Não sei se acontece com todas as crianças, mas comigo costumava acontecer. Eu adorava ficar sozinha em casa, me sentindo “responsável” por mim mesma, fazendo boa parte do que eu queria fazer sem dar satisfação a ninguém.
Era tempo de comer o maior pedaço de goiabada da geladeira e dançar dublando Cindy Lauper no volume mais alto em frente ao espelho. Também aproveitava para atualizar minhas agendas com recortes da minha coleção de revistas Capricho enquanto fazia hidratação no cabelo.
Era o momento de curtir minha companhia, cuidar mais de mim, deixar vir à tona uma versão mais livre e descompromissada da pessoinha que eu era.
Claro que eram momentos rarefeitos, por isso pareciam tão fantásticos. Não refletiam uma situação constante, por isso se mostravam tão agradáveis.
Mas então a gente cresce, aprende o gosto de ter alguém, e vai se esquecendo o quanto era bom se curtir sem ter um par. Almejamos tanto dedos que se entrelaçam aos nossos que já não conseguimos mais caminhar sozinhos.
Estar solteiro (a) não precisa ser um status menos atraente se pensarmos que é uma questão de escolha, e não de falta de pretendentes.
A solteirice também é feita de alegrias, descobertas deliciosas que só experimenta quem não tem medo de sua própria companhia.
É muito bom ter a casa cheia, conversas ao cair da noite, companhia para brindar uma taça de vinho tinto ou dividir um café bem quente. É muito comum associarmos estes hábitos a quem tem um par _ essa nossa mania de classificar as pessoas pela fachada…_ mas pode ser justamente o contrário. Tem muita gente comprometida que vive um relacionamento composto de duas solidões. Estar acompanhado não é garantia de estar completo ou satisfeito.
A solteirice não pode ser vista como um estado transitório, um período entre um relacionamento e outro, como se o mais importante fosse arranjar alguém. É comum pensarmos assim, daí a associação com a solidão.
Solteirice não é solidão. Solteirice é aprendizado, mesmo que isso signifique gabaritar a prova de auto conhecimento. É tempo de assistir a todos os filmes baseados em fatos reais do Netflix e imaginar a própria vida de um jeito diferente; é ter tempo de retomar antigas leituras ou seguir sites interessantes na internet; é hora de descobrir se aquela música linda está disponível para download, se aquela receita picante é mesmo um sucesso, e se ainda dá tempo de começar um jardim.
É preciso valorizar os momentos que passamos em nossa própria companhia. A vida também é feita de silêncios e recolhimento, passos na ponta dos pés enquanto todos dormem, cheiro de café coado de manhã se espalhando pela casa, leite condensado provado direto da lata, jornal aberto sem critério ou organização, viagens sem destino certo, abraço em torno de si mesmo, sorrisos sentinelas na frente do espelho, canções bonitas ao cair da noite, filmes emocionantes numa tarde fria.
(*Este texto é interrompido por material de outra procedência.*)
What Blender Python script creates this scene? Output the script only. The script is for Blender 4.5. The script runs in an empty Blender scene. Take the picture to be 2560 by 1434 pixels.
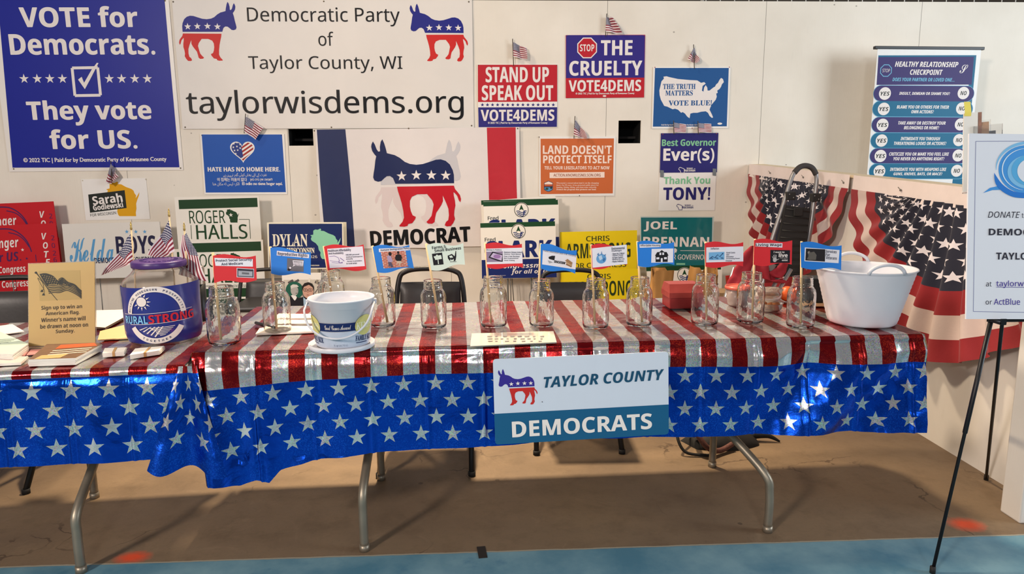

Já não sou mais a mesma menina que desfrutava sua liberdade quando os pais saíam de casa. Tive alguns namoros, fiquei solteira inúmeras vezes e me casei há alguns anos. Porém, aprendi a me resgatar de tempos em tempos. A descobrir meu cantinho particular neste mundo tão cheio de estímulos e informações. Preciso de um tempo comigo mesma. A menina que dançava na frente do espelho ainda me chama para momentos só nossos.
É importante encontrar esses momentos de “sozinhez”. São esses momentos que nos tornam mais exigentes e determinam nossa abertura para o mundo. Com o tempo descobrimos que só abrimos mão do encontro conosco mesmos se realmente valer a pena. Só deixamos alguém entrar se for para acrescentar. Como eu disse, estar solteiro(a) pode ser uma questão de escolha, e não de falta de pretendentes.
Enfim descobrimos que a vida pode ser contada de uma forma prazerosa sem seguir o script padrão, aquele que todos esperam que a gente cumpra. Acreditando que nosso mundo interior é muito mais amplo do que imaginamos, e jamais caberá em rótulos como “estado civil feliz ou infeliz”.